Askerler eksi 30 derecede dinmek bilmeyen tipiden korunmaya çalışarak bellerine kadar gelen yeni yağmış kara bata çıka tek sıra halinde yürüyorlar. Uzayıp giden asker sırasında birbiri ardına düşen askerler görülüyor. Önce ayakları donuyor. Düşenlerin çoğu bir daha kalkamıyor. O anın tanıklarından Köprülülü Şerif (İlden) şöyle diyor: “Biz belki on bin kişiden çok insanı bir günde karların altında bıraktık ve geçtik.” (Köprülülü Şerif İlden, Sarıkamış, s. 213.)
Tumblr media
Bir köy evinin önünde yatan, üstleri karla örtülmüş cesetler görülüyor. Hilmi Bey, evin kapısını açtırıyor. İçeride, odun tomrukları gibi üst üste dizilmiş cesetler var. Soğuktan bronz heykeller gibi duruyorlar, hiç bozulmamışlar. Yarbay Aziz, duygularını gizleyerek “Bunları niçin defnetmediniz?” diye soruyor. Hilmi Bey, çaresizce başını öne eğiyor, “Toprak donmuştur. Kazma işlemez” diyor. (Alptekin Müderrisoğlu, Sarıkamış Dramı, s. 196.)
GİZLENEN DRAM
Enver Paşa, basına sansür uygulayarak Sarıkamış dramını tam 7 yıl gizlemeyi başardı. Kamuoyu Sarıkamış dramını, ancak harekâta katılmış olan 9. Kolordu Kurmay Başkanı Emekli Yarbay Köprülülü Şerif (İlden)'in 1922'de, önce Akşam Gazetesi'nde çıkan, daha sonra da kitap olarak basılan “Sarıkamış” adlı eserinden öğrenebildi.

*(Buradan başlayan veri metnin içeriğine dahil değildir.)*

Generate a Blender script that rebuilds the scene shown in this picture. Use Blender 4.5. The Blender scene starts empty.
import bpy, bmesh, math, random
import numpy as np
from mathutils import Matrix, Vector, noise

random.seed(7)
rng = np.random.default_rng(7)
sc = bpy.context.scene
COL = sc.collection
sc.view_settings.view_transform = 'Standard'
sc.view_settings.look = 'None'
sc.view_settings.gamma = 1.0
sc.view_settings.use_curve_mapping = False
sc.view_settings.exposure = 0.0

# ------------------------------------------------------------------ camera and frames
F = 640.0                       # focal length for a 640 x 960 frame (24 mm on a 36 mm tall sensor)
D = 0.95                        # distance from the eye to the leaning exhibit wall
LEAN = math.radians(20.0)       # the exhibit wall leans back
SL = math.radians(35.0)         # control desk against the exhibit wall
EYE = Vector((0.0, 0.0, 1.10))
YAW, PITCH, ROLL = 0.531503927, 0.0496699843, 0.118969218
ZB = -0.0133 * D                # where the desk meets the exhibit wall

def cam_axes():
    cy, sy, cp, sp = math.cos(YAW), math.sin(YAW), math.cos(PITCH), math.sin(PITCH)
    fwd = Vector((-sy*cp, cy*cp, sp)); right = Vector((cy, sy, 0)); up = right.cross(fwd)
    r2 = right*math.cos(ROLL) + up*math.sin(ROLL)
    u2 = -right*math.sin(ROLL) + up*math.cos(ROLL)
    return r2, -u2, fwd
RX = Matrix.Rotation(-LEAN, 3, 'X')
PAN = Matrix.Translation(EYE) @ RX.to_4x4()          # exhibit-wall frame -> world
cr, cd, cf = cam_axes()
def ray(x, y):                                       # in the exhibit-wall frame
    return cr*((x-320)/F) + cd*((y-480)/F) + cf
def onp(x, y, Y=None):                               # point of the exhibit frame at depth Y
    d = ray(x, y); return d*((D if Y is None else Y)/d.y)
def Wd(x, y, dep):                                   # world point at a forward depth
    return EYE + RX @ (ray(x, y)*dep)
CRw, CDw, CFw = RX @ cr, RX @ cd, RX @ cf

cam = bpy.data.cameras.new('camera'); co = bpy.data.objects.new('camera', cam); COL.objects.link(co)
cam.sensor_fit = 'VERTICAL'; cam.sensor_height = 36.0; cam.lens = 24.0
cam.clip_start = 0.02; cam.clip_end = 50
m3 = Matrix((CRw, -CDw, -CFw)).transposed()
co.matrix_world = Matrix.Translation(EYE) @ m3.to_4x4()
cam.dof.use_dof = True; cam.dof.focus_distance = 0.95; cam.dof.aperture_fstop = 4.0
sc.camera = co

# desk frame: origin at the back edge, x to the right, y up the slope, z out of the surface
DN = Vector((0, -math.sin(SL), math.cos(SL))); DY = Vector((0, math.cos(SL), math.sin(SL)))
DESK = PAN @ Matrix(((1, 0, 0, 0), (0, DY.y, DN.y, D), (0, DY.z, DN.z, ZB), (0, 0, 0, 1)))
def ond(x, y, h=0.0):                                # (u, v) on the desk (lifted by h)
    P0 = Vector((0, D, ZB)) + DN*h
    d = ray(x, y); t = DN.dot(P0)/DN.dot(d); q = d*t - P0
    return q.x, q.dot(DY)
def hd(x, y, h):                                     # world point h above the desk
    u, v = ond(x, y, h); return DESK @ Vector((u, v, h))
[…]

Peki, ama Sarıkamış dramı nasıl yaşandı? Bu dramın sorumluları kimlerdi?
KÖPRÜKÖY VE AZAP MUHAREBELERİ
29 Ekim 1914'te Harbiye Nazırı ve Başkomutan Vekili Enver Paşa'nın isteğiyle Osmanlı donanması Rus limanlarını bombaladı. Böylece Osmanlı, I. Dünya Savaşı'na girdi.
Kafkas Cephesi'nde Hasan İzzet Paşa'nın komutasında 9. 10. ve 11. kolordular ile bir süvari tümeninden oluşan 3. Ordu vardı. Resmi belgelere göre bu ordu -Jandarma ve menzil birlikleri hariç- 97 bin kişi kadardı. (ATASE Arşivi, Kls.2, Dos. 8-B, F. 4, 4-2.) Bazı kaynaklar bu sayının 190 bin kişi olduğunu yazıyor. (İlden, s.43.)
1 Kasım 1914'te Ruslar, Sarıkamış üzerinden Erzurum Köprüköy'e saldırdılar.
Kasımın başlarındaki Köprüköy ve Azap muharebelerinde 3. Ordumuz Rusları geri çekilmeye zorladı. Bunda başarılı da oldu. Ancak Rusları söküp atmak mümkün olmadı…
Kar yağmaya başlamış, dağlar karla kaplanmıştı. 3. Ordu Komutanı Hasan İzzet Paşa, o karda kışta, yarı aç yarı çıplak bir savunma ordusuyla düşmanın üzerine daha fazla gitmeyi uygun bulmadı. Harekatı durdurdu. 3. Ordu Köprüköy'de beklemeye başladı.
HAREKAT KARARI
Enver Paşa, bir kuşatma harekatıyla Rus ordusunun yok edilmesini, böylece 40 yıldır düşman elindeki Kars'ın, Sarıkamış'ın kurtarılmasını istiyordu. Osmanlı Orduları Genelkurmay Birinci Başkanı Fridrich Bronsart von Schellendorf ve müttefik Alman subayları da bu düşüncedeydi.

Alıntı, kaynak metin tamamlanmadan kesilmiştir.